Filter the listing below, copying every line in which the word "objects" appears.

[Begin]

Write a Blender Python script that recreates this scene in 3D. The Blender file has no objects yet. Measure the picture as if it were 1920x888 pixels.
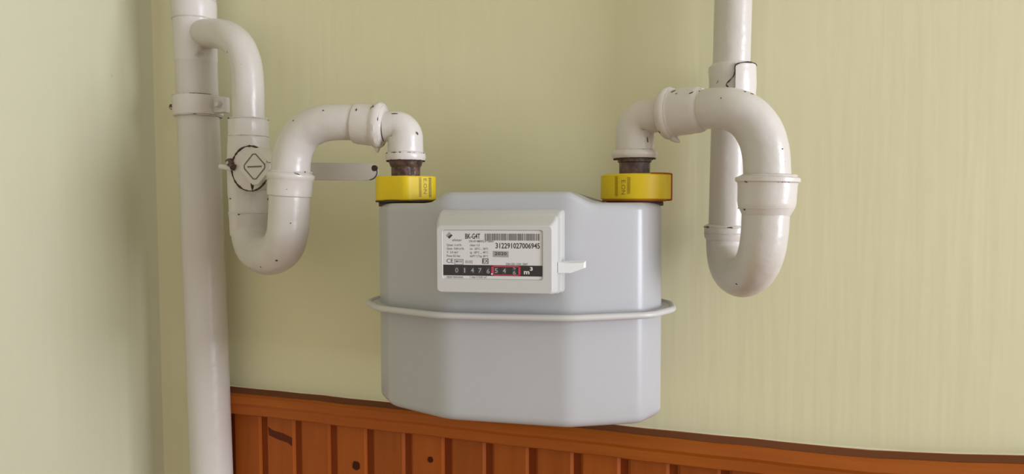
import bpy, bmesh, math, random
from mathutils import Vector, Matrix

S = bpy.context.scene
COL = S.collection
random.seed(7)

# ------------------------------------------------------------------ camera
CAM = Vector((0.2437, -0.8347, 1.4095))
YAW, PITCH, ROLL, FPX = 0.3328, 0.0485, -0.0033, 1318.75
_f = Vector((-math.sin(YAW), math.cos(YAW), 0)); _r = Vector((math.cos(YAW), math.sin(YAW), 0)); _u = Vector((0, 0, 1))
FWD = _f * math.cos(PITCH) - _u * math.sin(PITCH)
_u2 = _u * math.cos(PITCH) + _f * math.sin(PITCH)
RGT = _r * math.cos(ROLL) + _u2 * math.sin(ROLL)
UPV = _u2 * math.cos(ROLL) - _r * math.sin(ROLL)
cd = bpy.data.cameras.new('camera'); cam = bpy.data.objects.new('camera', cd); COL.objects.link(cam)
cd.sensor_fit = 'HORIZONTAL'; cd.sensor_width = 36.0; cd.lens = 36.0 * FPX / 1920.0; cd.clip_start = 0.02
m = Matrix((RGT, UPV, -FWD)).transposed().to_4x4(); m.translation = CAM
cam.matrix_world = m
S.camera = cam

# ------------------------------------------------------------------ light
world = bpy.data.worlds.new('world'); S.world = world; world.use_nodes = True
bg = world.node_tree.nodes['Background']
bg.inputs[0].default_value = (1.0, 0.955, 0.87, 1); bg.inputs[1].default_value = 0.68
ld = bpy.data.lights.new('window_light', 'AREA'); ld.shape = 'RECTANGLE'; ld.size = 1.1; ld.size_y = 1.25
ld.energy = 88; ld.color = (0.84, 0.885, 1.0)
lo = bpy.data.objects.new('window_light', ld); COL.objects.link(lo)
lo.location = (3.0, -0.84, 1.50)
lo.rotation_euler = (Vector((-0.2, -0.22, 1.35)) - Vector(lo.location)).to_track_quat('-Z', 'Y').to_euler()
S.view_settings.view_transform = 'Standard'; S.view_settings.look = 'None'
S.view_settings.gamma = 1.0; S.view_settings.exposure = 0.0; S.view_settings.use_curve_mapping = False

# ------------------------------------------------------------------ measuring helpers
def at(x, y, Y):
    """point on the plane y = Y seen at a measured place of the photograph"""
    d = RGT * ((x - 960) / FPX) - UPV * ((y - 444) / FPX) + FWD
    return CAM + d * ((Y - CAM.y) / d.y)

# ------------------------------------------------------------------ materials
def new_mat(name):
    mt = bpy.data.materials.new(name); mt.use_nodes = True
    nt = mt.node_tree; return mt, nt, nt.nodes['Principled BSDF']
def N(nt, t, **kw):
    n = nt.nodes.new(t)
    for k, v in kw.items():
        if k in n.inputs: n.inputs[k].default_value = v
        else: setattr(n, k, v)
    return n
def mixc(nt, fac, a, b):
    n = nt.nodes.new('ShaderNodeMix'); n.data_type = 'RGBA'
    if isinstance(fac, (int, float)): n.inputs[0].default_value = fac
    else: nt.links.new(fac, n.inputs[0])
    for i, v in ((6, a), (7, b)):
        if isinstance(v, tuple): n.inputs[i].default_value = (*v, 1)
        else: nt.links.new(v, n.inputs[i])
    return n.outputs[2]
def ramp(nt, src, a, b):
    n = nt.nodes.new('ShaderNodeMapRange'); n.inputs[1].default_value = a; n.inputs[2].default_value = b
    nt.links.new(src, n.inputs[0]); return n.outputs[0]
def coords(nt, scale=(1, 1, 1), kind='Object'):
    tc = nt.nodes.new('ShaderNodeTexCoord'); mp = nt.nodes.new('ShaderNodeMapping'); mp.inputs[3].default_value = scale
    nt.links.new(tc.outputs[kind], mp.inputs[0]); return mp.outputs[0]
def noise(nt, vec, scale, detail=3, rough=.5):
    n = N(nt, 'ShaderNodeTexNoise', Scale=scale, Detail=detail, Roughness=rough); nt.links.new(vec, n.inputs['Vector']); return n.outputs['Fac']
def bump(nt, b, h, strength, dist):
    n = N(nt, 'ShaderNodeBump', Strength=strength, Distance=dist); nt.links.new(h, n.inputs['Height'])
    nt.links.new(n.outputs[0], b.inputs['Normal'])

def simple(name, col, rough=.5, metal=0, spec=.5, coat=0):
    mt, nt, b = new_mat(name); b.inputs['Base Color'].default_value = (*col, 1)
    b.inputs['Roughness'].default_value = rough; b.inputs['Metallic'].default_value = metal
    b.inputs['Specular IOR Level'].default_value = spec; b.inputs['Coat Weight'].default_value = coat
    return mt

def wall_mat(name, a, b_):
    mt, nt, b = new_mat(name)
    v = coords(nt); f1 = noise(nt, v, 2.5, 4); f2 = noise(nt, coords(nt, (60, 60, 4)), 1.0, 2)
    c = mixc(nt, ramp(nt, f1, .35, .65), a, b_)
    sp = noise(nt, v, 38, 2); c = mixc(nt, ramp(nt, sp, .80, .84), c, (a[0]*.72, a[1]*.7, a[2]*.62))
    nt.links.new(c, b.inputs['Base Color']); b.inputs['Roughness'].default_value = .64; b.inputs['Specular IOR Level'].default_value = 1.0
    ad = nt.nodes.new('ShaderNodeMath'); ad.operation = 'ADD'
    nt.links.new(f2, ad.inputs[0]); nt.links.new(noise(nt, v, 14, 3), ad.inputs[1])
    bump(nt, b, ad.outputs[0], .13, .004)
    return mt
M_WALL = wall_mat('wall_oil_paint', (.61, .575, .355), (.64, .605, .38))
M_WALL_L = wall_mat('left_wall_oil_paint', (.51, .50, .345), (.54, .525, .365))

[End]

→ EXERCISE RESPONSE
Write a Blender Python script that recreates this scene in 3D. The Blender file has no objects yet. Measure the picture as if it were 1920x888 pixels.
cd = bpy.data.cameras.new('camera'); cam = bpy.data.objects.new('camera', cd); COL.objects.link(cam)
lo = bpy.data.objects.new('window_light', ld); COL.objects.link(lo)